Interrogé sur le dossier des essais nucléaires français en Algérie, le ministre des AE français a affirmé que cela n’entrave pas les relations algéro-françaises dans la mesure où la France a accepté l’indemnisation des victimes algériennes. Concernant la question de la reconnaissance des crimes coloniaux, M. Juppé s’est contenté de dire que «la France ne s’engagera pas dans une attitude de repentance». S’agissant des archives qui défraient la chronique ces derniers temps, le ministre français des AE a affirmé que ce problème sera réglé incessamment car les deux parties se sont mises d’accord pour constituer un groupe de travail commun pour se pencher sur ce problème. Pour ce qui est des relations économiques entre les deux pays, M. Juppé dira que la partie française cherche «des relations avantageuses avec la partie algérienne» tout en rappelant que cela se fait entre les entreprises des deux pays.

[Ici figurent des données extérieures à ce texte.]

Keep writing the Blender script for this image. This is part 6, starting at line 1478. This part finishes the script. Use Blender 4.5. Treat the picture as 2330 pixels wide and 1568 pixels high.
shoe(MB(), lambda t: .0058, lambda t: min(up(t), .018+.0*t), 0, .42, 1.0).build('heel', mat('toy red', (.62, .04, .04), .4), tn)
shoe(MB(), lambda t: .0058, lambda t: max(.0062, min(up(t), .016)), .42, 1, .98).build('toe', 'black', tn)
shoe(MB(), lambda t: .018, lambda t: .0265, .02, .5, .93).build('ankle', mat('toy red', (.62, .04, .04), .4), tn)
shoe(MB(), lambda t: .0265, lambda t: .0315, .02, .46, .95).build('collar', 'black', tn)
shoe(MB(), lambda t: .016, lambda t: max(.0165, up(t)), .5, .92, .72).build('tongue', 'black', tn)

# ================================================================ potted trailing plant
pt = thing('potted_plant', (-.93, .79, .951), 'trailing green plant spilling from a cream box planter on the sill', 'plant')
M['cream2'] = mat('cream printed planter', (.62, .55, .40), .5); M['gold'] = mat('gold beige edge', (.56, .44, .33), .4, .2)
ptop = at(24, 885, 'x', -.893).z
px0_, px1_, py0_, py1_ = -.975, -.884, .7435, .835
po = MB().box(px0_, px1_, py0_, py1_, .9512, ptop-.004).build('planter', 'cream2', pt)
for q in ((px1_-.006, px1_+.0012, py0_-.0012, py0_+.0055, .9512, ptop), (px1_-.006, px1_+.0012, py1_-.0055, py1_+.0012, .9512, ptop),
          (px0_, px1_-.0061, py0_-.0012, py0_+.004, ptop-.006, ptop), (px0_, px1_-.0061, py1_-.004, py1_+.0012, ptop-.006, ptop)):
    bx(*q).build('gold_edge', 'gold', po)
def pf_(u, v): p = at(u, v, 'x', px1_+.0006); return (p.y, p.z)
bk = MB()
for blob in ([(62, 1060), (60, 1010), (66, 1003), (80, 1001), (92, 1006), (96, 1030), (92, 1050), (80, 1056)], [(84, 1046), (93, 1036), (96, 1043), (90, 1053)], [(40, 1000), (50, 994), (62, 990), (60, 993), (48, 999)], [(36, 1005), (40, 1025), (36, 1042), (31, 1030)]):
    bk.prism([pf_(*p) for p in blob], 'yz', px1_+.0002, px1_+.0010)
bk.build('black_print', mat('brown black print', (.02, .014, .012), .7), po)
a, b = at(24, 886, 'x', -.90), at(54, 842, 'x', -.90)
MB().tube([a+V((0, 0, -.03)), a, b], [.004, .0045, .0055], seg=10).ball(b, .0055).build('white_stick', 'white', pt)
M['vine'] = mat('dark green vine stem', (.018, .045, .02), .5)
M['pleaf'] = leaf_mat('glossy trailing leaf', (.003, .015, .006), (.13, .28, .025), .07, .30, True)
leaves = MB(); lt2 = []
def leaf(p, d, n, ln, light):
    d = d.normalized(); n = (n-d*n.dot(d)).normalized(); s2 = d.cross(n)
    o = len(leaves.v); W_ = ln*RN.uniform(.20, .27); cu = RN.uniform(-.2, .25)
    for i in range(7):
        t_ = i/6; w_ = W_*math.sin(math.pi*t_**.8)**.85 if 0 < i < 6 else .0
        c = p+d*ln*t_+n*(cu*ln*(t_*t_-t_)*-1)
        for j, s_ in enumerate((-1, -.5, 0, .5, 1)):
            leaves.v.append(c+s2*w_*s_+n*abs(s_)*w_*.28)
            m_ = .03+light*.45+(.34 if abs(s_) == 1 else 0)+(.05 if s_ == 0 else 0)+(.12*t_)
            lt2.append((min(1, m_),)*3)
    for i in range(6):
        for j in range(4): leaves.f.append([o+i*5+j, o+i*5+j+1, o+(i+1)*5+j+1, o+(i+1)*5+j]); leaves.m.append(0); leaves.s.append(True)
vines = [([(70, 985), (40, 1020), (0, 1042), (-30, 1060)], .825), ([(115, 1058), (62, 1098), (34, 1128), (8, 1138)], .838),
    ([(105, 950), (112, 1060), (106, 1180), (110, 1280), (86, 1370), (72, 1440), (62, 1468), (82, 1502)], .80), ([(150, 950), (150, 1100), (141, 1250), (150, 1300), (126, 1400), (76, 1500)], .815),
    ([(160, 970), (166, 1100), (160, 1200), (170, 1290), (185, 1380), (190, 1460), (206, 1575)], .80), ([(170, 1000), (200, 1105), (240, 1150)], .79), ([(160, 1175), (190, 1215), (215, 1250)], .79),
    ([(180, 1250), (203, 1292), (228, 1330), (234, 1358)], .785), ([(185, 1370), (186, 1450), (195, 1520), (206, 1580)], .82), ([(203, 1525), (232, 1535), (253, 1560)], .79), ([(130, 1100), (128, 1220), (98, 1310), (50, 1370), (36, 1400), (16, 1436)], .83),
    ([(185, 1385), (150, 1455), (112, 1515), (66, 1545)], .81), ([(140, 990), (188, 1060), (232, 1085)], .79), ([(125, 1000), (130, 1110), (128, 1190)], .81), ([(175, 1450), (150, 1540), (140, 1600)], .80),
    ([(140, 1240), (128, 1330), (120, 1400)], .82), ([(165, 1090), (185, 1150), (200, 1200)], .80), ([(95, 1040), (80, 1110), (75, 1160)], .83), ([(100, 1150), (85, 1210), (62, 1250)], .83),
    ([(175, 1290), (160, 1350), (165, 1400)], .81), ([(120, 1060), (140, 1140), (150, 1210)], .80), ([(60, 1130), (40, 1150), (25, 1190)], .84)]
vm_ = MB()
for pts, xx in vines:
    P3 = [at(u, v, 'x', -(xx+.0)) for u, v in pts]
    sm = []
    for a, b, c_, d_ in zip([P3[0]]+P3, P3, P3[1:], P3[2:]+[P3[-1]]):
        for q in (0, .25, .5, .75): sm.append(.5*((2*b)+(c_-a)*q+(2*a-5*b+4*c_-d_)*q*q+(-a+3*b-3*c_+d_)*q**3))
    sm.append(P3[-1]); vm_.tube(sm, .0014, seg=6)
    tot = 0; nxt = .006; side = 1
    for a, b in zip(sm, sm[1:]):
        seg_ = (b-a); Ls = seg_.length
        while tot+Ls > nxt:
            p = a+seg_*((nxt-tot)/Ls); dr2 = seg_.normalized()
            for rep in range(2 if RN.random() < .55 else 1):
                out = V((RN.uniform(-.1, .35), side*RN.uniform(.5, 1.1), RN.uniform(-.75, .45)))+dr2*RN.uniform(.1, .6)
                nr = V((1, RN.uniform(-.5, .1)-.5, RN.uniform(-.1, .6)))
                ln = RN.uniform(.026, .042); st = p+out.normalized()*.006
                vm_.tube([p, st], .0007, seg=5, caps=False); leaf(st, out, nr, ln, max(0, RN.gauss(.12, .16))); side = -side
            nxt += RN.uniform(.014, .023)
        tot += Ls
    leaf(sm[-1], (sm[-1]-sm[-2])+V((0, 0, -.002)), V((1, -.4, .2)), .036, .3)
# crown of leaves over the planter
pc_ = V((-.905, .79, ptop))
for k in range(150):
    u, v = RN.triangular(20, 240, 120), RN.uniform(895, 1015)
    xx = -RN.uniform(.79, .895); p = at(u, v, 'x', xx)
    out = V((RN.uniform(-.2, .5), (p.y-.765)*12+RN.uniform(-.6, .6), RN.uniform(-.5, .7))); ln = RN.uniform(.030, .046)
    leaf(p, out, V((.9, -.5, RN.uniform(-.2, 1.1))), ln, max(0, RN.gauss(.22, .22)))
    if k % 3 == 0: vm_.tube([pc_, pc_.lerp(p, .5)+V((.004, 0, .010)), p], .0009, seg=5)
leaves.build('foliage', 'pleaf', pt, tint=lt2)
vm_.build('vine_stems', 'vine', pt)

M. Juppé a affirmé que la question du Sahara occidental n’entrave pas les relations économiques dans la région, notamment entre l’Algérie et le Maroc. A signaler, par ailleurs, que le chef de la diplomatie française devait être reçu ce jeudi matin, par le chef de l’Etat pour lui transmettre le message du Président Sarkozy et évoquer avec lui les différents volets de partenariats entre l’Algérie et la France. Cet après-midi, M. Juppé devait se rendre à Oran pour rencontrer le maire de cette ville en sa qualité de maire de Bordeaux pour signer des partenariats entre les deux villes. Pour sa part Mourad Medelci a réaffirmé les positions de l’Algérie envers les différentes questions évoquées lors de la conférence de ce matin.